ACE was the answer as it gave the customer a layout-driven design experience that cut through the point tool approach of EM and the resulting S-parameter hand-stitching back into the schematic.  


From another viewpoint, it was a convergence of a whole bunch of similar problems: 
  • RFIC designers trying to design on eight layers of CMOS model with lossy silicon below 
  • high-speed PCB designers tackling 12-layer phone boards without a ground 
  • handset PA/FEM designers trying to connect four die with hand-routed inductors on a few layers of FR4 

At first blush, these problems seem different but in actuality ACE is beneficial to all. AWR’s ACE borrows from the playbook of analog parasitic extraction and makes it uniquely microwave. The advantage is that you have "on-demand" EM, how you need it and when you need it. It's ludicrous to do a full-chip EM after you lay out the first stage of a three-stage PA, but it's not so crazy to use ACE at this stage to get a feel for what your metal is doing and to capture some of the couplings that aren't in the microstrip on your schematic. You can hand-wind a spiral on a PCB and get an approximate inductance and parasitic capacitance while you are figuring out space requirements, and then get the two decimal place accuracy with EM later. 

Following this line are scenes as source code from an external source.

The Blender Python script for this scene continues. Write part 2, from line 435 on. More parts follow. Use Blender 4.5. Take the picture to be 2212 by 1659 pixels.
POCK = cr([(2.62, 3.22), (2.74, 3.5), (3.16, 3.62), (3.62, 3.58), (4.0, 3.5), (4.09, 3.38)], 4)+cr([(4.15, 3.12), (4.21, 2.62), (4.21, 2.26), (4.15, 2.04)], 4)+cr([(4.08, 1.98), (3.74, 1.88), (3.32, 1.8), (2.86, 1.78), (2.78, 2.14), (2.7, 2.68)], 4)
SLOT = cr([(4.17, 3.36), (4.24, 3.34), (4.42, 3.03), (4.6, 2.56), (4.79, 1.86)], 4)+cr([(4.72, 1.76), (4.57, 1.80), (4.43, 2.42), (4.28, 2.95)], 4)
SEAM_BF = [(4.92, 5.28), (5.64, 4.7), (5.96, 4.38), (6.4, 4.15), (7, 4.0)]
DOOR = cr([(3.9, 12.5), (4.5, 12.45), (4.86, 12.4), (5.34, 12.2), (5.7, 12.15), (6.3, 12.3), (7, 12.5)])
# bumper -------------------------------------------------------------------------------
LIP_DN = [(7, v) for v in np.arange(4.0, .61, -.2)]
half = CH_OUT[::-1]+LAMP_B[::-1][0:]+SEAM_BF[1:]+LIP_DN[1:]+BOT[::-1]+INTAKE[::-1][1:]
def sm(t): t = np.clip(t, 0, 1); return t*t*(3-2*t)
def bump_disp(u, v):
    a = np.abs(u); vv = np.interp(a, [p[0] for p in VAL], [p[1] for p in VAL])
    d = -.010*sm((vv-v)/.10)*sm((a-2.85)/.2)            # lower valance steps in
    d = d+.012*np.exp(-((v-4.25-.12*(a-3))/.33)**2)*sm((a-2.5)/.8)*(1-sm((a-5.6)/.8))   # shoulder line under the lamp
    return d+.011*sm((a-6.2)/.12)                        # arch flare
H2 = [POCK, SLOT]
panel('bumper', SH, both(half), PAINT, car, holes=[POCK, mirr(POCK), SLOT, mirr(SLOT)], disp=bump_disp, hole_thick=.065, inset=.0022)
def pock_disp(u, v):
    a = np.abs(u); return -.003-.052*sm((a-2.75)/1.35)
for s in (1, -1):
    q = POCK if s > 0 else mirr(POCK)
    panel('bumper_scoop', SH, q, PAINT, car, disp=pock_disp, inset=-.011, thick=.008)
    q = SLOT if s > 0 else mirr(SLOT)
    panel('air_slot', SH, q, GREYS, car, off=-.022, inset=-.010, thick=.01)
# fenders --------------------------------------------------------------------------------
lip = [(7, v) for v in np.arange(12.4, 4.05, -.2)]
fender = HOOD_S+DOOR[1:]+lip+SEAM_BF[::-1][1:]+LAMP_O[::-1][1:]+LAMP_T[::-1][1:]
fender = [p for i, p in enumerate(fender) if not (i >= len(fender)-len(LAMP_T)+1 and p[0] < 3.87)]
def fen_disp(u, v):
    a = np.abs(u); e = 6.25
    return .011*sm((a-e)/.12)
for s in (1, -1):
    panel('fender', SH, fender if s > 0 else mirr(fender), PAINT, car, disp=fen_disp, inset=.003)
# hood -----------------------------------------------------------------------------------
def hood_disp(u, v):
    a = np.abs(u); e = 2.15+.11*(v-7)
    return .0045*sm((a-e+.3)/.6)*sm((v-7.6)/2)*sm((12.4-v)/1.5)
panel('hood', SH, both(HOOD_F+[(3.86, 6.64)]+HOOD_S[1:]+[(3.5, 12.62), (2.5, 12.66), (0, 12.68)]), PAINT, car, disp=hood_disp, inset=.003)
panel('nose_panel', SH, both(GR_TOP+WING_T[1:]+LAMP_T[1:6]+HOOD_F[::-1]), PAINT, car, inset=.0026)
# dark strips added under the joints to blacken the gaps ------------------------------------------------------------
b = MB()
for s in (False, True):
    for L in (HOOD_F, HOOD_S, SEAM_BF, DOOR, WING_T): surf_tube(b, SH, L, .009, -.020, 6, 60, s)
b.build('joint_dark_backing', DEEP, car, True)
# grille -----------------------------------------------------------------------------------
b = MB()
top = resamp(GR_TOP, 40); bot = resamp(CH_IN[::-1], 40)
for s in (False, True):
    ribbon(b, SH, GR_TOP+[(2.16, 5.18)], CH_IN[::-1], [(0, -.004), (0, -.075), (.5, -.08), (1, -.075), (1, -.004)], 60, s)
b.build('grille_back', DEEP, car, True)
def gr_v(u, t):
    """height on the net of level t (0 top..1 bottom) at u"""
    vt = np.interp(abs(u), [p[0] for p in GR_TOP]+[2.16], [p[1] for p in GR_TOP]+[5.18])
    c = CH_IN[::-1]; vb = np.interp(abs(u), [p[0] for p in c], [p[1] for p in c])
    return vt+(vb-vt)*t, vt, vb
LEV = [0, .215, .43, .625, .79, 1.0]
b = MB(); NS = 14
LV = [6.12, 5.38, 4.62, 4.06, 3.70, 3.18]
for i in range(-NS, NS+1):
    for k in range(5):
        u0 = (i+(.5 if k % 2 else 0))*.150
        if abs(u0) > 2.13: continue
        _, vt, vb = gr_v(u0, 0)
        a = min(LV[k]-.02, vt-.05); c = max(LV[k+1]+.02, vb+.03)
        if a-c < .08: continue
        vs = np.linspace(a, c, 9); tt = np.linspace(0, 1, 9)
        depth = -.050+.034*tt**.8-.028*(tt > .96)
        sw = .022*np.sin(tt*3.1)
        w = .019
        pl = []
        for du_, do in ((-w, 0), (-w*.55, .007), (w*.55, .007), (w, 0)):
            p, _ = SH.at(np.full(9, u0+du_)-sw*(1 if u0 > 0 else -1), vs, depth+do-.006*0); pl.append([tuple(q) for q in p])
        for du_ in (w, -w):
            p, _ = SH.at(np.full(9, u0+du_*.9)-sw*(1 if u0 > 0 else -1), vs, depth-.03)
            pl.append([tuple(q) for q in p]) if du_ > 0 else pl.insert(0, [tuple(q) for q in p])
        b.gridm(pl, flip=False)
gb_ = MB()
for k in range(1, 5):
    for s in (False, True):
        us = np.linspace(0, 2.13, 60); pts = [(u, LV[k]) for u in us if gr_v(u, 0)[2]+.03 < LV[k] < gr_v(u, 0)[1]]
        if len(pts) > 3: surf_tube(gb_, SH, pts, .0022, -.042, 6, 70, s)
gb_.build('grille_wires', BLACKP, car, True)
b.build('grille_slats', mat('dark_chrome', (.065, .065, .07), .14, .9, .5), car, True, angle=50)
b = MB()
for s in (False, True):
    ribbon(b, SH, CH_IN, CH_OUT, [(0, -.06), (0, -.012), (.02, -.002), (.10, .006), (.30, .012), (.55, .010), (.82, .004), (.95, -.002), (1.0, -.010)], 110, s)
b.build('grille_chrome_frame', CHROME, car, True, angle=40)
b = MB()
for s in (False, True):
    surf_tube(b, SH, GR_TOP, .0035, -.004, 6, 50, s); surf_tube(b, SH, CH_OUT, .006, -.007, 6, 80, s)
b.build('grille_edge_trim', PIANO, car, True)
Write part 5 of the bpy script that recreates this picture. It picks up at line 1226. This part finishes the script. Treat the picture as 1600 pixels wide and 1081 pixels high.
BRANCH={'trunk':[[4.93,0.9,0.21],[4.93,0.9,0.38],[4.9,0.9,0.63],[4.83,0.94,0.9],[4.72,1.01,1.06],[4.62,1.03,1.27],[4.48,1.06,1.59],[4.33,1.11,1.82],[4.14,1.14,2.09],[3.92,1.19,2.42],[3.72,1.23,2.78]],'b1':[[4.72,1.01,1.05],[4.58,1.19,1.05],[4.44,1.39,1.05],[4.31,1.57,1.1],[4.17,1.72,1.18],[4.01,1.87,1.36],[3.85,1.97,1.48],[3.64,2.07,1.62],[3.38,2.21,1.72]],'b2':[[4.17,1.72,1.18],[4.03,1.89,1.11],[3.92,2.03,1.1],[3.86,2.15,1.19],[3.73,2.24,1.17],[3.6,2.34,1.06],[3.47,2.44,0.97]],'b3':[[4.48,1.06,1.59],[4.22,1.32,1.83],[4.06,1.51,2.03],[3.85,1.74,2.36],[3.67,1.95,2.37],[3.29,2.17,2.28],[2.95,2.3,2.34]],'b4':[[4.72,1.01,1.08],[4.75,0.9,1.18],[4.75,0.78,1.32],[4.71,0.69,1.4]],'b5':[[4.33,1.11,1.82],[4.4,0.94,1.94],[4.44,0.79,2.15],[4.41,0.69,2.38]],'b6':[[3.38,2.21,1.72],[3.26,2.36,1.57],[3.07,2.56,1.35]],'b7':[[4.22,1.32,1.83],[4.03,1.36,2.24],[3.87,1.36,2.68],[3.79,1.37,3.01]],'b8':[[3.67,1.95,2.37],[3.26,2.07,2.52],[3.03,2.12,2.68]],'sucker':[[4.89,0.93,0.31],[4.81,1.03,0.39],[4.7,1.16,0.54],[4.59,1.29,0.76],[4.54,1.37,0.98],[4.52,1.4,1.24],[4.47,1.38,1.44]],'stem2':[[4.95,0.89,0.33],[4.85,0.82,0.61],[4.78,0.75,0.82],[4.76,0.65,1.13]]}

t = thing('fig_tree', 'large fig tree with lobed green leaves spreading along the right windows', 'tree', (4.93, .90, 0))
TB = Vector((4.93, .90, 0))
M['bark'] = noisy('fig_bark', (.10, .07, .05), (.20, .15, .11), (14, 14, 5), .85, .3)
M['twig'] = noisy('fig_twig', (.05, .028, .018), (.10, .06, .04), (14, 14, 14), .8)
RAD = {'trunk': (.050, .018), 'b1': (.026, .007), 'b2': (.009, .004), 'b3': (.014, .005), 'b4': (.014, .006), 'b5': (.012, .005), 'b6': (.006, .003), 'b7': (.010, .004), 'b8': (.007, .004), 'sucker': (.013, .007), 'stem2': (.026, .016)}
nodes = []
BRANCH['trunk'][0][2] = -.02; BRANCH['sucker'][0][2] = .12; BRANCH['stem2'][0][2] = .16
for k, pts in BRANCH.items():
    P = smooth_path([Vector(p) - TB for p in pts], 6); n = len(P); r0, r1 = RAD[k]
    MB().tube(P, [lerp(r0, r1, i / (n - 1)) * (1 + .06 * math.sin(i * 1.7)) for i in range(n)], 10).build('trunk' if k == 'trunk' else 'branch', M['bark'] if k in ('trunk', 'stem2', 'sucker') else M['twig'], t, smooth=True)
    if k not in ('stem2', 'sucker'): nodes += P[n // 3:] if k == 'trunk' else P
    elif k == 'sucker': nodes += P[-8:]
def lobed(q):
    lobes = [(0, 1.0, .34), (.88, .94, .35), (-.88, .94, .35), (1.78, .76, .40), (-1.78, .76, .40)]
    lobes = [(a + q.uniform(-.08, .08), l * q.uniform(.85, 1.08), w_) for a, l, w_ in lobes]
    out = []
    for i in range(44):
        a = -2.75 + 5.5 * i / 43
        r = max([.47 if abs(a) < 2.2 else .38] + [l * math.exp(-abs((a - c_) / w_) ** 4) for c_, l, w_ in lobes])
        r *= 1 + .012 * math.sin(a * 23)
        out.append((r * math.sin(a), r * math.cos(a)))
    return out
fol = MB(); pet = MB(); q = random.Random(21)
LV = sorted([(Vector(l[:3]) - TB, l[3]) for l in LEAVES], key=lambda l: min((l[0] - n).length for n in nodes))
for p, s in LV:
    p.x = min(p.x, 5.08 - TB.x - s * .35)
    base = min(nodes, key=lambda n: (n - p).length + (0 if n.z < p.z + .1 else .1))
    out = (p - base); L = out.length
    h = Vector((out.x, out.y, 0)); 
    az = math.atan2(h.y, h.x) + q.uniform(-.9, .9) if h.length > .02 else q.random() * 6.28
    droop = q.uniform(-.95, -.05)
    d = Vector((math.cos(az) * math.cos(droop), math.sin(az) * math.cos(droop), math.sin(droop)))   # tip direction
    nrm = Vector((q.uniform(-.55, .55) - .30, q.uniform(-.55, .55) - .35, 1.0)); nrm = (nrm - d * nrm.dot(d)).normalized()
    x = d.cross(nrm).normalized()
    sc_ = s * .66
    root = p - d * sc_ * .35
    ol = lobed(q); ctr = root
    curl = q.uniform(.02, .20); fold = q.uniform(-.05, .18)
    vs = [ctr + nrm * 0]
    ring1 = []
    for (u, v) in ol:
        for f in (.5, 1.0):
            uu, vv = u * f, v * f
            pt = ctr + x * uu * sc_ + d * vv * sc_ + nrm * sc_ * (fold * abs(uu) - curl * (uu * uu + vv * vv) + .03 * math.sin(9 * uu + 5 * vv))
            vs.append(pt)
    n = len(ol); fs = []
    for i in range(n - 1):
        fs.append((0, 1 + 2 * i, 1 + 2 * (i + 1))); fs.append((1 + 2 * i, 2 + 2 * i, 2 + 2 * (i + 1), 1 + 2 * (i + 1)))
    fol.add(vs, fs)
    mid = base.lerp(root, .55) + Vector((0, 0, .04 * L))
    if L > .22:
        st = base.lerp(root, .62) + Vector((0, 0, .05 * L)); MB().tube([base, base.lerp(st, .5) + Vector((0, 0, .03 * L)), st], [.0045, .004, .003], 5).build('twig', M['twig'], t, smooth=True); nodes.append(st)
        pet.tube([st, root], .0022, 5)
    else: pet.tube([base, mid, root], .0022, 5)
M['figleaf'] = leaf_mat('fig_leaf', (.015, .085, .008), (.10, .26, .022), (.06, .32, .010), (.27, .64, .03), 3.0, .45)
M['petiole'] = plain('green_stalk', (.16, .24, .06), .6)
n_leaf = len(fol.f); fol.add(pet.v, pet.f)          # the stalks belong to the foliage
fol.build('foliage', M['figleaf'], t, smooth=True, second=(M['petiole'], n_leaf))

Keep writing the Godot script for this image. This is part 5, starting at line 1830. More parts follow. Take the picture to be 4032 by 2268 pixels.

The usefulness of ACE isn't so much a technology as it is a frequency-range and design style. If you want to forestall managing your metal until later in the design flow (after a lot of circuit simulation), then ACE is perfect.  This mostly occurs in RF-style design below 5 or 6 GHz where you are doing most of your matching with passive elements or transistors themselves. It could be 900MHz ICs or 5.8GHz WiFi router boards. Really it comes down to an RF vs. microwave design style. If you want to capture your metal on the schematic, as microwave designers do, then ACE is good for getting the extra couplings as they are developing. But you would use ACE a lot more with a RF-style design. And of course, you always want to do a final, full-up EM with AXIEM!

ACE always...why? If you only EM everything you are typically waiting too long into the design flow and spending too much time with an EM solver to look at sensitivities of simple couplings. ACE enables you to insert those couplings into your design as models and then play with them along the lines of their "natural parameterization."  What is "natural parameterization?" For our coupling case, for example, if you have two broadside-coupled lines,  the "natural" way to represent that as a "parameterization" is by the distance separating the edges of the parallel lines. As we make the distance smaller, the coupling goes up and as we make it larger, the coupling goes down.  Now, in an EM solver, this means an awful lot of huffing and puffing: move a line, do an EM, repeat, rinse, and dry.  In the ACE world, once ACE finds the couplings for you, you have a model that you can then tie to a parameter and study that parameter by TUNING!